This project is funded by the UK Natural Environment Research Council. It is buying out some of my time to be seconded to the Department of Meteorology, at the University of Reading, and join Professor Ted Shepherd’s group.

The recent COP26 marked a notable shift in the level of public and private-sector attention being paid to climate change, and a corresponding shift from a focus on policy-making (which is left to the policy-makers) to a focus on action across a variety of public and private sectors. This has highlighted the need for casting climate information within a very diverse decision-making space.
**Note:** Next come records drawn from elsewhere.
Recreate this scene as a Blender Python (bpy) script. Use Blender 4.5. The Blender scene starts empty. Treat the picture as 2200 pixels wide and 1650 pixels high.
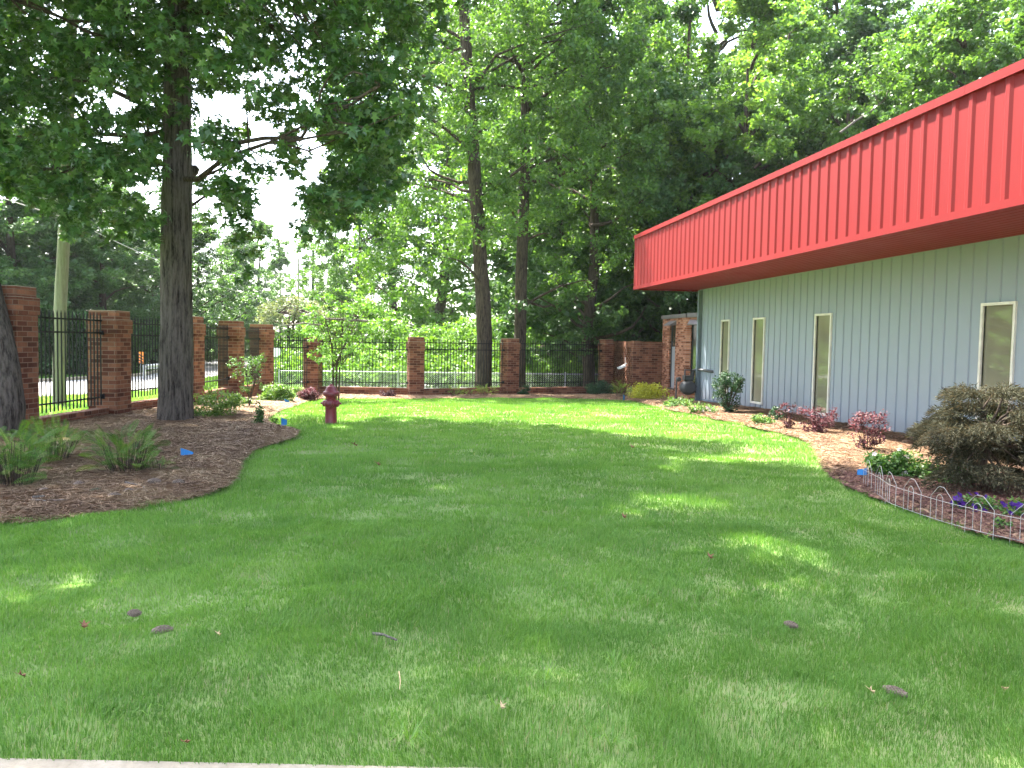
import bpy, math, random
import numpy as np
from math import sin, cos, pi, radians, atan2, hypot, sqrt
from mathutils import Vector, Matrix

SC = bpy.context.scene
COL = SC.collection
rng = np.random.default_rng(7)
random.seed(7)

# ------------------------------------------------------------------ camera, world, sun, exposure
CAM = np.array([0.0, 0.0, 1.6])
FPX = 1711.0            # focal length in photo pixels (photo 2200 wide)
_a, _p, _r = radians(7.86), radians(2.98), radians(1.0)
FW = np.array([sin(_a)*cos(_p), cos(_a)*cos(_p), -sin(_p)])
_R0 = np.array([cos(_a), -sin(_a), 0.0]); _U0 = np.cross(_R0, FW)
RT = _R0*cos(_r) + _U0*sin(_r); UP = _U0*cos(_r) - _R0*sin(_r)
cam = bpy.data.objects.new('camera', bpy.data.cameras.new('camera'))
COL.objects.link(cam); SC.camera = cam
m = Matrix.Identity(4)
for i in range(3):
    m[i][0] = RT[i]; m[i][1] = UP[i]; m[i][2] = -FW[i]; m[i][3] = CAM[i]
cam.matrix_world = m
cam.data.sensor_width = 36.0
cam.data.lens = 36.0*FPX/2200.0
cam.data.clip_end = 3000.0
cam.data.clip_start = 0.05

SUN_EL = radians(60)
SUN_H = np.array([-0.60, 0.80])     # horizontal direction towards the sun (ahead and left)
sun_vec = Vector((SUN_H[0]*cos(SUN_EL), SUN_H[1]*cos(SUN_EL), sin(SUN_EL)))
w = bpy.data.worlds.new("World"); SC.world = w; w.use_nodes = True
nt = w.node_tree
for n in list(nt.nodes): nt.nodes.remove(n)
sky = nt.nodes.new('ShaderNodeTexSky'); sky.sky_type = 'NISHITA'; sky.sun_disc = False
sky.sun_elevation = SUN_EL; sky.sun_rotation = atan2(SUN_H[0], SUN_H[1])
sky.air_density = 1.0; sky.dust_density = 3.0; sky.ozone_density = 1.0
hs = nt.nodes.new('ShaderNodeHueSaturation'); hs.inputs['Saturation'].default_value = 0.7
bg = nt.nodes.new('ShaderNodeBackground'); bg.inputs['Strength'].default_value = 0.15
wo = nt.nodes.new('ShaderNodeOutputWorld')
nt.links.new(sky.outputs[0], hs.inputs['Color']); nt.links.new(hs.outputs[0], bg.inputs[0]); nt.links.new(bg.outputs[0], wo.inputs[0])
sl = bpy.data.lights.new('sun', 'SUN'); sl.energy = 4.7; sl.angle = radians(0.53); sl.color = (1.0, 0.95, 0.86)
so = bpy.data.objects.new('sun', sl); COL.objects.link(so)
so.rotation_euler = sun_vec.to_track_quat('Z', 'Y').to_euler(); so.location = (-20, 30, 40)
SC.view_settings.view_transform = 'Standard'; SC.view_settings.look = 'None'
SC.view_settings.exposure = 2.88; SC.view_settings.gamma = 1.0
SC.cycles.max_bounces = 6; SC.cycles.diffuse_bounces = 4; SC.cycles.glossy_bounces = 2
SC.cycles.transmission_bounces = 4; SC.cycles.transparent_max_bounces = 6
SC.cycles.caustics_reflective = False; SC.cycles.caustics_refractive = False

# ------------------------------------------------------------------ survey helpers
def gz(y):
    return -0.033*(np.clip(y, 18.0, 30.0) - 18.0)
def ray(px, py):
    return FW + (px-1100.0)/FPX*RT - (py-825.0)/FPX*UP
def G(px, py, dz=0.0):
    """point of the ground seen at a photo pixel"""
    d = ray(px, py); z = 0.0; p = CAM
    for _ in range(40):
        p = CAM + (z+dz-CAM[2])/d[2]*d
        z = float(gz(p[1]))
    return Vector(p)
def D(px, py, dist):
    """point at a given depth"""
    return Vector(CAM + ray(px, py)*dist)
def DG(px, dist):
    p = CAM + ray(px, 735)*dist
    return Vector((p[0], p[1], float(gz(p[1]))))
def cdepth(x, y):
    return x*FW[0] + y*FW[1]

# ------------------------------------------------------------------ tagging
def tag(o, label=None, cat=None, group=None, kind=None):
    if label: o['label'] = label
    if cat: o['category'] = cat
    if group: o['group'] = group
    if kind: o['kind'] = kind
    return o
def thing(name, label, cat, loc=(0, 0, 0), rz=0.0, group=None):
    o = bpy.data.objects.new(name, None); COL.objects.link(o)
    o.empty_display_size = 0.1
    o.location = loc; o.rotation_euler = (0, 0, rz)
    return tag(o, label, cat, group)
def copy_tree(o, parent=None):
    c = o.copy(); COL.objects.link(c); c.parent = parent
    for ch in list(o.children): copy_tree(ch, c)
    return c

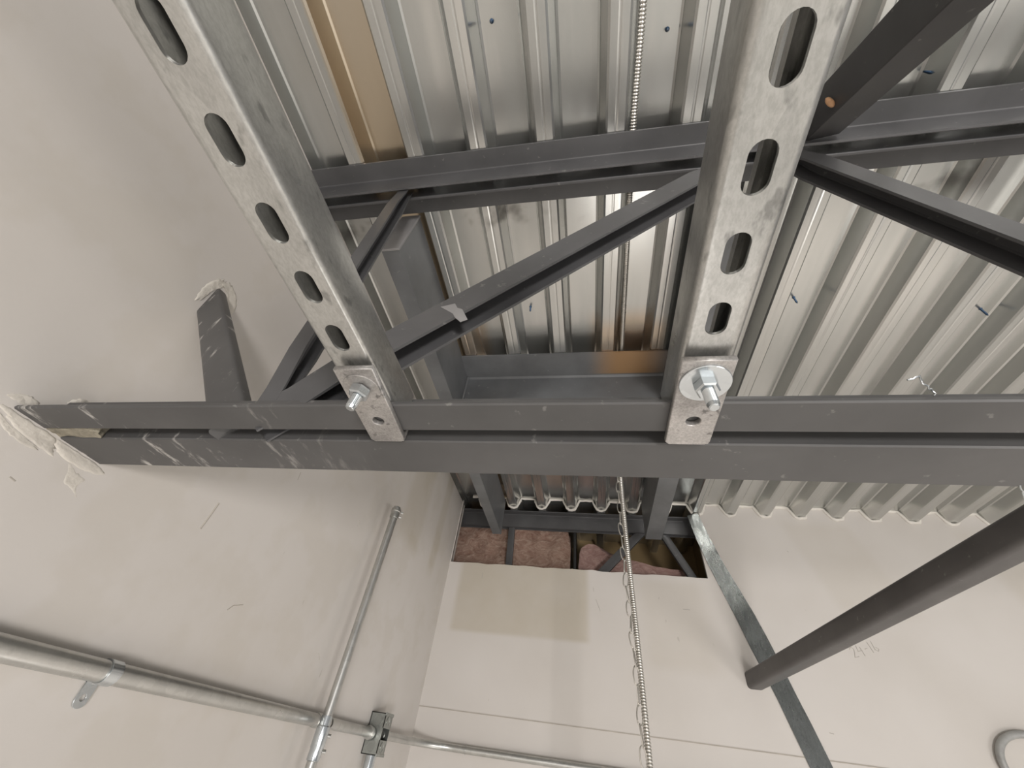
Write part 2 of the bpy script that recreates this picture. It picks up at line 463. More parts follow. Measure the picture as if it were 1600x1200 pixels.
# vertical web near the wall, long diagonal, right-hand web, end brace into the wall
web_angle('web_member', (-0.378, 0.262), (-0.423, 1.0), 0.026, 0.030, 0.004, M['steel'], joist, 0.3085, flip=1)
web_angle('web_member', (-0.381, 0.258), (0.309, 0.941), 0.046, 0.036, 0.004, M['steel'], joist, 0.3075, flip=1)
web_angle('web_member', (0.640, 0.262), (0.395, 1.00), 0.040, 0.036, 0.004, M['steel'], joist, 0.3075, flip=-1)

# white paint mark on the long diagonal
def flat_on_web(pts, y, t=0.0006):
    n = len(pts); vs = [(x, y, z) for x, z in pts] + [(x, y + t, z) for x, z in pts]
    return mesh('paint_mark', vs, [tuple(range(n)), tuple(range(n, 2 * n))] + [(i, (i + 1) % n, n + (i + 1) % n, n + i) for i in range(n)])
link('paint_mark', flat_on_web([(-0.198, 0.4565), (-0.178, 0.4630), (-0.172, 0.452), (-0.164, 0.448), (-0.152, 0.424), (-0.161, 0.4190), (-0.171, 0.430), (-0.176, 0.439)], 0.3070), M['cap'], joist)
# end brace from the chord up into the wall
def skew_bar(name, p0, p1, prof, u, mat, parent=None, sm=30):
    p0, p1 = Vector(p0), Vector(p1); d = (p1 - p0).normalized()
    ay = (Vector(u) - d * Vector(u).dot(d)).normalized(); ax = ay.cross(d).normalized()
    return link(name, sweep(name, prof, [(p0, ax, ay), (p1, ax, ay)]), mat, parent, sm)
def rounded_rect(w, h, r, n=4):
    pts = []
    for cx, cy, a0 in ((w / 2 - r, h / 2 - r, 0), (-w / 2 + r, h / 2 - r, 90), (-w / 2 + r, -h / 2 + r, 180), (w / 2 - r, -h / 2 + r, 270)):
        for i in range(n + 1):
            a = math.radians(a0 + 90 * i / n); pts.append((cx + r * math.cos(a), cy + r * math.sin(a)))
    return pts
skew_bar('end_web', (-0.420, 0.3285, 0.262), (-0.735, 0.347, 0.621), rounded_rect(0.049, 0.022, 0.006), (0.12, 1, 0.10), M['chord'], joist)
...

One impediment to doing so is that climate change scientists are still overwhelmingly stuck within the paradigm of frequentist statistical practice (Shepherd, 2021). Incorporating physical reasoning (so important to climate change science) within statistical practice and decision making can be accomplished by making prior assumptions, data choices and contrasting models explicit, by using the Bayesian framework. A similar resistance to Bayesian approaches exists within psychology and neuroscience, which are anchored on versions of the frequentist General Lineal Model framework. Arguably, from this inferential blind side stems a big part of the so-called “reproducibility crisis”.

By establishing bridges between climate change science and psychology, we aim to formulate a motivated argument for a shared practice, built from the critical comparative analysis of both frequentist and Bayesian frameworks, in psychology and in climate-change science.